** begin DATASET EXTRACT **

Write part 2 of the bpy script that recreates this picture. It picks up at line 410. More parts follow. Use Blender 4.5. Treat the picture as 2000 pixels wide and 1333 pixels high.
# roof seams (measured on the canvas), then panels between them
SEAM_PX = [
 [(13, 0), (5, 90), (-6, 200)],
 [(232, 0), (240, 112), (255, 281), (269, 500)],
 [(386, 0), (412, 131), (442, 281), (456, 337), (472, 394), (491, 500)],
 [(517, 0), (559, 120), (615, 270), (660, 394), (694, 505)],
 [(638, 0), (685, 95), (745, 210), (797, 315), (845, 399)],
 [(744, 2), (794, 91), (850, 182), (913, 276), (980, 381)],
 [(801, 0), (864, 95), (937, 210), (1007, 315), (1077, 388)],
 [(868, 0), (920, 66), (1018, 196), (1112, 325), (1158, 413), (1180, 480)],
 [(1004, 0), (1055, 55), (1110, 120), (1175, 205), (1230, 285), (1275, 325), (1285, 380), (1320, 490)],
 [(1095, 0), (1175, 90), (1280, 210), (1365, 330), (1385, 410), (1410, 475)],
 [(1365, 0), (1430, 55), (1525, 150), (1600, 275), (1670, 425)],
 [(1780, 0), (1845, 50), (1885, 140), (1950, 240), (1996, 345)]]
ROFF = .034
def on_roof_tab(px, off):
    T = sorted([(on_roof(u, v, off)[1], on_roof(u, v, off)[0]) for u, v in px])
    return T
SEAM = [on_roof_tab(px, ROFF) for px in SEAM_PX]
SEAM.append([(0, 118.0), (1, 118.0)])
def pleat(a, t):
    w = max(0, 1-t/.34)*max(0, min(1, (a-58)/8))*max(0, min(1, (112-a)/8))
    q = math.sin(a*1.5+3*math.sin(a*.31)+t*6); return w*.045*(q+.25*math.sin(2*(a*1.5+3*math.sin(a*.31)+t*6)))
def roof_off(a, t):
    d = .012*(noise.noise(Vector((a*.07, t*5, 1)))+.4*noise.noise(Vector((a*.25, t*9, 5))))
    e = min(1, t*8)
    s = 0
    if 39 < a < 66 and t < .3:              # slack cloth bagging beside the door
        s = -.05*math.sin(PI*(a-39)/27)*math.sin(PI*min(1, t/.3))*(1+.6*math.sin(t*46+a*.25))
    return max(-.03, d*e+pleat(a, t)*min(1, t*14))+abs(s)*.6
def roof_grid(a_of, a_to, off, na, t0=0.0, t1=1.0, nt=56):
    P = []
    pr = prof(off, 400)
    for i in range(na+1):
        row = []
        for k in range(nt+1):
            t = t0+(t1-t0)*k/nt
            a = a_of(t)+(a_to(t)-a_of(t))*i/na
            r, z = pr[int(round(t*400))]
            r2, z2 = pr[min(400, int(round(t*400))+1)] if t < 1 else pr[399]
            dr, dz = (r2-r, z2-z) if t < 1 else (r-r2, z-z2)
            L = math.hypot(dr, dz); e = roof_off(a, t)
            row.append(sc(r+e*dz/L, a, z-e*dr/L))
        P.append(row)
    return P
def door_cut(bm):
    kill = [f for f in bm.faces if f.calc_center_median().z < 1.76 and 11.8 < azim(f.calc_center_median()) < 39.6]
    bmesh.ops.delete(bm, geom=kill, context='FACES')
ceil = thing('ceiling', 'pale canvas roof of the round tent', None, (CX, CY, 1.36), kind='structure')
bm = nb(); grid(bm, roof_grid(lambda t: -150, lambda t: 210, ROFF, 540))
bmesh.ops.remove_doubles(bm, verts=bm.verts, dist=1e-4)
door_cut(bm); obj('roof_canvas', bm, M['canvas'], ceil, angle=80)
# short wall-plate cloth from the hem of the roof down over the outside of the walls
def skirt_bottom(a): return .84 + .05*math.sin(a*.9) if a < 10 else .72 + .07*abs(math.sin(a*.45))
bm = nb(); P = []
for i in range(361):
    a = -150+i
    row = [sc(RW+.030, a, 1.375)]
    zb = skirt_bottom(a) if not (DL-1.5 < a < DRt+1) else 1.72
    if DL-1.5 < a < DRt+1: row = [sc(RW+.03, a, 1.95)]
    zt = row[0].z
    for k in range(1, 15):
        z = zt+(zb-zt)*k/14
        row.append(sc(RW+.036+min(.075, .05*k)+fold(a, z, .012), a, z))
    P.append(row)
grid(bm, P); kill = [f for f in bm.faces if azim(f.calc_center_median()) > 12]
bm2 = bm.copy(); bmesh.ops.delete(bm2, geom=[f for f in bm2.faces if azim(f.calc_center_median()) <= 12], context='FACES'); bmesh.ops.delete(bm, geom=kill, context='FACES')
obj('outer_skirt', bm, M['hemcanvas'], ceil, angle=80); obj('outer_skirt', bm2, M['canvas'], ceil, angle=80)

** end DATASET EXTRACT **

Retype the material in full. Each word must match.

Write part 2 of the bpy script that recreates this picture. It picks up at line 410. More parts follow. Use Blender 4.5. Treat the picture as 2000 pixels wide and 1333 pixels high.
# roof seams (measured on the canvas), then panels between them
SEAM_PX = [
 [(13, 0), (5, 90), (-6, 200)],
 [(232, 0), (240, 112), (255, 281), (269, 500)],
 [(386, 0), (412, 131), (442, 281), (456, 337), (472, 394), (491, 500)],
 [(517, 0), (559, 120), (615, 270), (660, 394), (694, 505)],
 [(638, 0), (685, 95), (745, 210), (797, 315), (845, 399)],
 [(744, 2), (794, 91), (850, 182), (913, 276), (980, 381)],
 [(801, 0), (864, 95), (937, 210), (1007, 315), (1077, 388)],
 [(868, 0), (920, 66), (1018, 196), (1112, 325), (1158, 413), (1180, 480)],
 [(1004, 0), (1055, 55), (1110, 120), (1175, 205), (1230, 285), (1275, 325), (1285, 380), (1320, 490)],
 [(1095, 0), (1175, 90), (1280, 210), (1365, 330), (1385, 410), (1410, 475)],
 [(1365, 0), (1430, 55), (1525, 150), (1600, 275), (1670, 425)],
 [(1780, 0), (1845, 50), (1885, 140), (1950, 240), (1996, 345)]]
ROFF = .034
def on_roof_tab(px, off):
    T = sorted([(on_roof(u, v, off)[1], on_roof(u, v, off)[0]) for u, v in px])
    return T
SEAM = [on_roof_tab(px, ROFF) for px in SEAM_PX]
SEAM.append([(0, 118.0), (1, 118.0)])
def pleat(a, t):
    w = max(0, 1-t/.34)*max(0, min(1, (a-58)/8))*max(0, min(1, (112-a)/8))
    q = math.sin(a*1.5+3*math.sin(a*.31)+t*6); return w*.045*(q+.25*math.sin(2*(a*1.5+3*math.sin(a*.31)+t*6)))
def roof_off(a, t):
    d = .012*(noise.noise(Vector((a*.07, t*5, 1)))+.4*noise.noise(Vector((a*.25, t*9, 5))))
    e = min(1, t*8)
    s = 0
    if 39 < a < 66 and t < .3:              # slack cloth bagging beside the door
        s = -.05*math.sin(PI*(a-39)/27)*math.sin(PI*min(1, t/.3))*(1+.6*math.sin(t*46+a*.25))
    return max(-.03, d*e+pleat(a, t)*min(1, t*14))+abs(s)*.6
def roof_grid(a_of, a_to, off, na, t0=0.0, t1=1.0, nt=56):
    P = []
    pr = prof(off, 400)
    for i in range(na+1):
        row = []
        for k in range(nt+1):
            t = t0+(t1-t0)*k/nt
            a = a_of(t)+(a_to(t)-a_of(t))*i/na
            r, z = pr[int(round(t*400))]
            r2, z2 = pr[min(400, int(round(t*400))+1)] if t < 1 else pr[399]
            dr, dz = (r2-r, z2-z) if t < 1 else (r-r2, z-z2)
            L = math.hypot(dr, dz); e = roof_off(a, t)
            row.append(sc(r+e*dz/L, a, z-e*dr/L))
        P.append(row)
    return P
def door_cut(bm):
    kill = [f for f in bm.faces if f.calc_center_median().z < 1.76 and 11.8 < azim(f.calc_center_median()) < 39.6]
    bmesh.ops.delete(bm, geom=kill, context='FACES')
ceil = thing('ceiling', 'pale canvas roof of the round tent', None, (CX, CY, 1.36), kind='structure')
bm = nb(); grid(bm, roof_grid(lambda t: -150, lambda t: 210, ROFF, 540))
bmesh.ops.remove_doubles(bm, verts=bm.verts, dist=1e-4)
door_cut(bm); obj('roof_canvas', bm, M['canvas'], ceil, angle=80)
# short wall-plate cloth from the hem of the roof down over the outside of the walls
def skirt_bottom(a): return .84 + .05*math.sin(a*.9) if a < 10 else .72 + .07*abs(math.sin(a*.45))
bm = nb(); P = []
for i in range(361):
    a = -150+i
    row = [sc(RW+.030, a, 1.375)]
    zb = skirt_bottom(a) if not (DL-1.5 < a < DRt+1) else 1.72
    if DL-1.5 < a < DRt+1: row = [sc(RW+.03, a, 1.95)]
    zt = row[0].z
    for k in range(1, 15):
        z = zt+(zb-zt)*k/14
        row.append(sc(RW+.036+min(.075, .05*k)+fold(a, z, .012), a, z))
    P.append(row)
grid(bm, P); kill = [f for f in bm.faces if azim(f.calc_center_median()) > 12]
bm2 = bm.copy(); bmesh.ops.delete(bm2, geom=[f for f in bm2.faces if azim(f.calc_center_median()) <= 12], context='FACES'); bmesh.ops.delete(bm, geom=kill, context='FACES')
obj('outer_skirt', bm, M['hemcanvas'], ceil, angle=80); obj('outer_skirt', bm2, M['canvas'], ceil, angle=80)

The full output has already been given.